SUPPLIED MATERIAL
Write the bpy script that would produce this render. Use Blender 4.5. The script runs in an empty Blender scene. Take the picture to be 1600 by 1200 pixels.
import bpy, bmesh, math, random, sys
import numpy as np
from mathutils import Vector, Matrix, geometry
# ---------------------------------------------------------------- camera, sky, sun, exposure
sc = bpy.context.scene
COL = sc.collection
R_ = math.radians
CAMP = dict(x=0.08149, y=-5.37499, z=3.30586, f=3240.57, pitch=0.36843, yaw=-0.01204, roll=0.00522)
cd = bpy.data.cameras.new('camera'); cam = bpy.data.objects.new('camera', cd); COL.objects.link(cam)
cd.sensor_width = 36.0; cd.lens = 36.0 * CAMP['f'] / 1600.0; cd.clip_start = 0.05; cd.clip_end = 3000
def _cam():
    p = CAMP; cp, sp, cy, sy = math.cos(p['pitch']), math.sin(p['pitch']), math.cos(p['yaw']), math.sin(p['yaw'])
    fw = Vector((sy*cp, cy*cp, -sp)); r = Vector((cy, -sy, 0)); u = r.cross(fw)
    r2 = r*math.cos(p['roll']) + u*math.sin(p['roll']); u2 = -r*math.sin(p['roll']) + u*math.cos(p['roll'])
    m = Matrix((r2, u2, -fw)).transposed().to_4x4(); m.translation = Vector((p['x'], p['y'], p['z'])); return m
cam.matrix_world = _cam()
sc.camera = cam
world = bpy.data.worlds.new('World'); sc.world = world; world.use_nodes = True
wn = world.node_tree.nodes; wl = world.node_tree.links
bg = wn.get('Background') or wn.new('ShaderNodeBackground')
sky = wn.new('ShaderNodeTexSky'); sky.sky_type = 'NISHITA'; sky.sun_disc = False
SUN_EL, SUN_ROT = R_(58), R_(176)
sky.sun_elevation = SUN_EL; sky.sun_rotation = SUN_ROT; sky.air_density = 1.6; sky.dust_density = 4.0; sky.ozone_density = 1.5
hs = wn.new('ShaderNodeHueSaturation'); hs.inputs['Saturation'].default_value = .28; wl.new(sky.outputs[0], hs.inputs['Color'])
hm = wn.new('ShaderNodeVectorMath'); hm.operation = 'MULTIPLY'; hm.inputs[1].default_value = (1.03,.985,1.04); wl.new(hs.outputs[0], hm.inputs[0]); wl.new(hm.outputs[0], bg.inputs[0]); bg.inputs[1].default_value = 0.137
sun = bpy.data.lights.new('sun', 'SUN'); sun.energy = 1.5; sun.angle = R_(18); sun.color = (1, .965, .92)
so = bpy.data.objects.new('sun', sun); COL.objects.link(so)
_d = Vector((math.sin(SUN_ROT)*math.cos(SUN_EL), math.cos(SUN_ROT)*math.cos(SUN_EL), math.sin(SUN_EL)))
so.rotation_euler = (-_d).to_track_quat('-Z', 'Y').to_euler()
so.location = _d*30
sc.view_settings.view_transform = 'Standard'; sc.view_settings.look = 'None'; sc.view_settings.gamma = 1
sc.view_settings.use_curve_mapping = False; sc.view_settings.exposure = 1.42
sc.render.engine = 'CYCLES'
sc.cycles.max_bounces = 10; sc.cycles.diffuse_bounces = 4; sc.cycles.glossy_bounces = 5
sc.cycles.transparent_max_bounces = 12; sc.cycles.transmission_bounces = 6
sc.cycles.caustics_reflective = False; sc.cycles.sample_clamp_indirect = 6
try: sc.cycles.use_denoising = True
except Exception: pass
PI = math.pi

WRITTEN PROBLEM
Copy all lines above containing the string "render".

OUTPUT BELOW
Write the bpy script that would produce this render. Use Blender 4.5. The script runs in an empty Blender scene. Take the picture to be 1600 by 1200 pixels.
sc.render.engine = 'CYCLES'